DATA EXCERPT:
• • • •

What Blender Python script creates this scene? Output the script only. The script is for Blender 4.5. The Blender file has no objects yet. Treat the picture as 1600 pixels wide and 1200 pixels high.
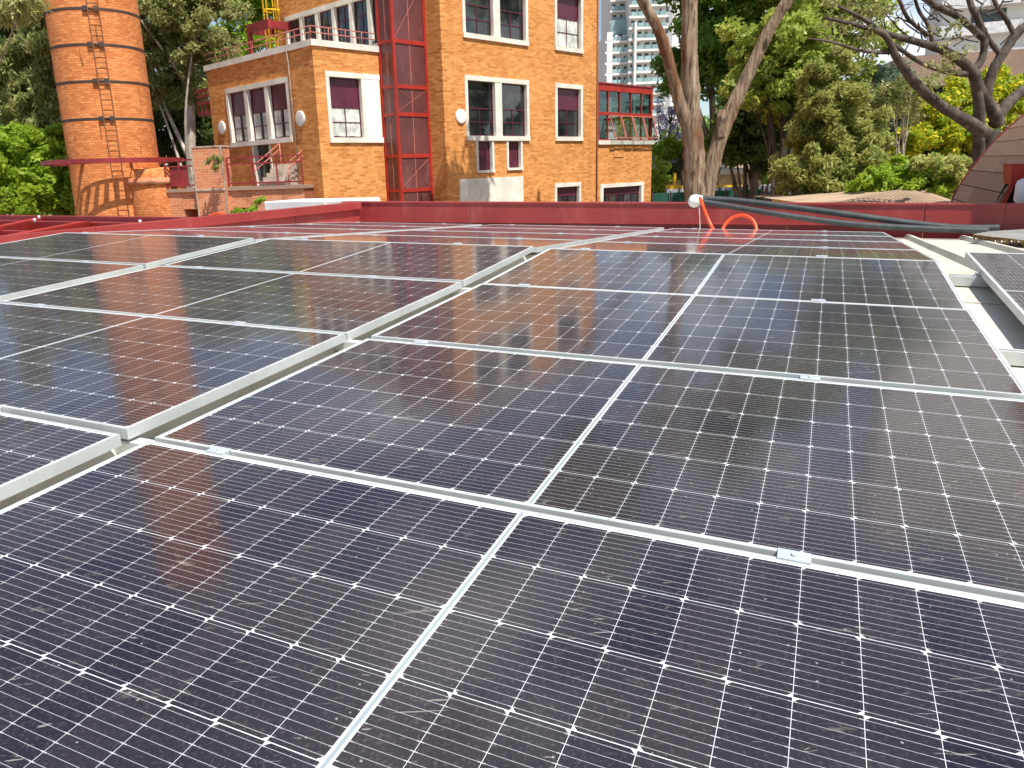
import bpy, math, random
import numpy as np
from mathutils import Vector, Matrix
R_ = math.radians
SC = bpy.context.scene
COL = SC.collection
# ------------------------------------------------------------------ camera
CAM = np.array([0., 0., 6.5])
FPX, PPX, PPY = 1168.83, 731.87, 569.73            # in pixels of a 1600 x 1200 picture
RT = np.array([.999332, -.009158, -.035389]); DN = np.array([-.036554, -.250355, -.967464]); FW = np.array([0., .968111, -.250522])
cd = bpy.data.cameras.new('camera'); cam = bpy.data.objects.new('camera', cd); COL.objects.link(cam)
cd.sensor_fit = 'HORIZONTAL'; cd.sensor_width = 36; cd.lens = FPX / 1600 * 36
cd.shift_x = (800 - PPX) / 1600; cd.shift_y = -(600 - PPY) / 1600
cd.clip_start = .05; cd.clip_end = 3000
m = Matrix.Identity(4)
for i in range(3):
    m[i][0] = RT[i]; m[i][1] = -DN[i]; m[i][2] = -FW[i]; m[i][3] = CAM[i]
cam.matrix_world = m
SC.camera = cam
# ------------------------------------------------------------------ light
SUN_AZ, SUN_EL = 146., 60.                          # clockwise from +y
sd = bpy.data.lights.new('sun', 'SUN'); sd.energy = 4.6; sd.angle = R_(.53); sd.color = (1, .955, .88)
so = bpy.data.objects.new('sun', sd); COL.objects.link(so)
sv = Vector((math.sin(R_(SUN_AZ)) * math.cos(R_(SUN_EL)), math.cos(R_(SUN_AZ)) * math.cos(R_(SUN_EL)), math.sin(R_(SUN_EL))))
so.rotation_euler = sv.to_track_quat('Z', 'Y').to_euler()
so.location = sv * 60
W = bpy.data.worlds.new('World'); SC.world = W; W.use_nodes = True
SC.view_settings.view_transform = 'Standard'; SC.view_settings.look = 'None'
SC.view_settings.exposure = 0.52; SC.view_settings.gamma = 1

class NT:
    def __init__(s, nt): s.nt = nt
    def n(s, t, **k):
        x = s.nt.nodes.new(t)
        for a, b in k.items(): setattr(x, a, b)
        return x
    def put(s, sock, v):
        if hasattr(v, 'is_output') or isinstance(v, bpy.types.NodeSocket): s.nt.links.new(v, sock)
        else: sock.default_value = v
    def m(s, op, a, b=0., c=0.):
        x = s.n('ShaderNodeMath', operation=op)
        s.put(x.inputs[0], a); s.put(x.inputs[1], b); s.put(x.inputs[2], c)
        return x.outputs[0]
    def lt(s, a, b): return s.m('LESS_THAN', a, b)
    def mx(s, a, b): return s.m('MAXIMUM', a, b)
    def mul(s, a, b): return s.m('MULTIPLY', a, b)
    def mix(s, f, a, b):
        x = s.n('ShaderNodeMix', data_type='RGBA')
        s.put(x.inputs[0], f)
        for i, v in ((6, a), (7, b)):
            s.put(x.inputs[i], (*v, 1) if isinstance(v, tuple) and len(v) == 3 else v)
        return x.outputs[2]
    def noise(s, vec, scale, detail=3., rough=.55, dist=0.):
        x = s.n('ShaderNodeTexNoise'); s.put(x.inputs['Vector'], vec)
        x.inputs['Scale'].default_value = scale; x.inputs['Detail'].default_value = detail
        x.inputs['Roughness'].default_value = rough; x.inputs['Distortion'].default_value = dist
        return x.outputs[0]
    def ramp(s, f, a, b):                            # smooth 0..1 between a and b
        x = s.n('ShaderNodeMapRange', interpolation_type='SMOOTHSTEP')
        s.put(x.inputs[0], f); x.inputs[1].default_value = a; x.inputs[2].default_value = b
        return x.outputs[0]
    def xyz(s, v):
        x = s.n('ShaderNodeSeparateXYZ'); s.put(x.inputs[0], v); return x.outputs
    def comb(s, a, b, c=0.):
        x = s.n('ShaderNodeCombineXYZ'); s.put(x.inputs[0], a); s.put(x.inputs[1], b); s.put(x.inputs[2], c); return x.outputs[0]
    def scalev(s, v, sc):
        x = s.n('ShaderNodeVectorMath', operation='MULTIPLY'); s.put(x.inputs[0], v); x.inputs[1].default_value = sc; return x.outputs[0]

t = NT(W.node_tree); W.node_tree.nodes.clear()
sky = t.n('ShaderNodeTexSky', sky_type='NISHITA'); sky.sun_disc = False
sky.sun_elevation = R_(SUN_EL); sky.sun_rotation = R_(SUN_AZ); sky.altitude = 700; sky.air_density = 1.; sky.dust_density = .6; sky.ozone_density = 1.5
tc = t.n('ShaderNodeTexCoord').outputs['Generated']
c = t.scalev(tc, (1, 1, 2.2))
cl = t.ramp(t.noise(c, 2.1, 7., .58, .3), .44, .64)
px = t.xyz(tc)
side = t.ramp(px[0], -.26, .02)    # cloudier towards the right
hole = t.mul(t.ramp(px[0], .09, .16), t.m('SUBTRACT', 1., t.ramp(px[0], .21, .30)))
cl = t.m('MULTIPLY', t.m('MULTIPLY', cl, t.m('ADD', .14, t.mul(side, .76))), t.m('SUBTRACT', 1., t.mul(hole, .6)))
shade = t.ramp(t.noise(c, 4.3, 4., .5), .3, .7)
ccol = t.mix(shade, (6.8, 7.2, 8.0), (11.5, 11.5, 11.6))
bg = t.n('ShaderNodeBackground'); t.put(bg.inputs[0], t.mix(cl, sky.outputs[0], ccol)); bg.inputs[1].default_value = .095
wo = t.n('ShaderNodeOutputWorld'); t.nt.links.new(bg.outputs[0], wo.inputs[0])

# ------------------------------------------------------------------ materials
MATS = {}
def mat(name, build):
    mt = bpy.data.materials.new(name); mt.use_nodes = True; nt = mt.node_tree
    p = nt.nodes['Principled BSDF']; build(NT(nt), p); MATS[name] = mt; return mt
def pset(p, rough=.6, metal=0., spec=.5):
    p.inputs['Roughness'].default_value = rough; p.inputs['Metallic'].default_value = metal; p.inputs['Specular IOR Level'].default_value = spec
def objc(t): return t.n('ShaderNodeTexCoord').outputs['Object']
def bump(t, p, h, strength=.3, dist=.01):
    b = t.n('ShaderNodeBump'); b.inputs['Strength'].default_value = strength; b.inputs['Distance'].default_value = dist
    t.put(b.inputs['Height'], h); t.nt.links.new(b.outputs[0], p.inputs['Normal'])
def plain(name, col, rough=.6, metal=0., var=.15, scale=3., spec=.5, dirt=None, dirt_amt=.5, bmp=0., bscale=20.):
    def f(t, p):
        pset(p, rough, metal, spec)
        o = objc(t); n = t.noise(o, scale, 5.)
        a = tuple(x * (1 - var) for x in col); b = tuple(min(1, x * (1 + var)) for x in col)
        cc = t.mix(t.ramp(n, .3, .7), a, b)
        if dirt: cc = t.mix(t.mul(t.ramp(t.noise(t.scalev(o, (1, 1, .35)), scale * 1.7, 6., .65), .5, .72), dirt_amt), cc, dirt)
        t.put(p.inputs['Base Color'], cc)
        if bmp: bump(t, p, t.noise(o, bscale, 4.), bmp, .01)
    return mat(name, f)

def brick(name, c1, c2, mortar, stain, cyl=None, bw=.23, rh=.075, stain_amt=.42, ms=.009):
    def f(t, p):
        pset(p, .9, 0, .2)
        o = objc(t); s = t.xyz(o)
        if cyl: hx = t.mul(t.m('ARCTAN2', s[1], s[0]), cyl)
        else: hx = t.m('ADD', s[0], s[1])
        v = t.comb(hx, s[2])
        b = t.n('ShaderNodeTexBrick'); t.put(b.inputs['Vector'], v)
        b.inputs['Scale'].default_value = 1; b.inputs['Brick Width'].default_value = bw; b.inputs['Row Height'].default_value = rh
        b.inputs['Mortar Size'].default_value = ms; b.inputs['Mortar Smooth'].default_value = .2; b.inputs['Bias'].default_value = -.1
        b.inputs['Color1'].default_value = (*c1, 1); b.inputs['Color2'].default_value = (*c2, 1); b.inputs['Mortar'].default_value = (*mortar, 1)
        n1 = t.ramp(t.noise(o, .55, 6., .6), .42, .68)
        n2 = t.ramp(t.noise(t.scalev(o, (1, 1, .16)), 1.5, 6., .65), .52, .75)
        n3 = t.ramp(t.noise(t.comb(t.mul(hx, 3.2), t.mul(s[2], 12.)), 1., 3.), .54, .70)     # odd dark or missing bricks
        cc = t.mix(t.mul(n1, .22), b.outputs[0], tuple(x * 1.22 for x in c2))
        cc = t.mix(t.mul(n2, stain_amt), cc, stain)
        cc = t.mix(t.mul(n3, .42), cc, tuple(x * .45 for x in c1))
        if cyl: cc = t.mix(t.mul(t.ramp(t.noise(t.comb(t.mul(hx, 5.), t.mul(s[2], .55)), 1.6, 2.), .66, .70), .7), cc, (.12, .05, .02))
        t.put(p.inputs['Base Color'], cc)
        bump(t, p, b.outputs[1], -.55, .02)
    return mat(name, f)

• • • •

EXERCISE GOAL:
Locate all lines holding the word "objects", then copy them out.

WRITTEN RESPONSE:
What Blender Python script creates this scene? Output the script only. The script is for Blender 4.5. The Blender file has no objects yet. Treat the picture as 1600 pixels wide and 1200 pixels high.
cd = bpy.data.cameras.new('camera'); cam = bpy.data.objects.new('camera', cd); COL.objects.link(cam)
so = bpy.data.objects.new('sun', sd); COL.objects.link(so)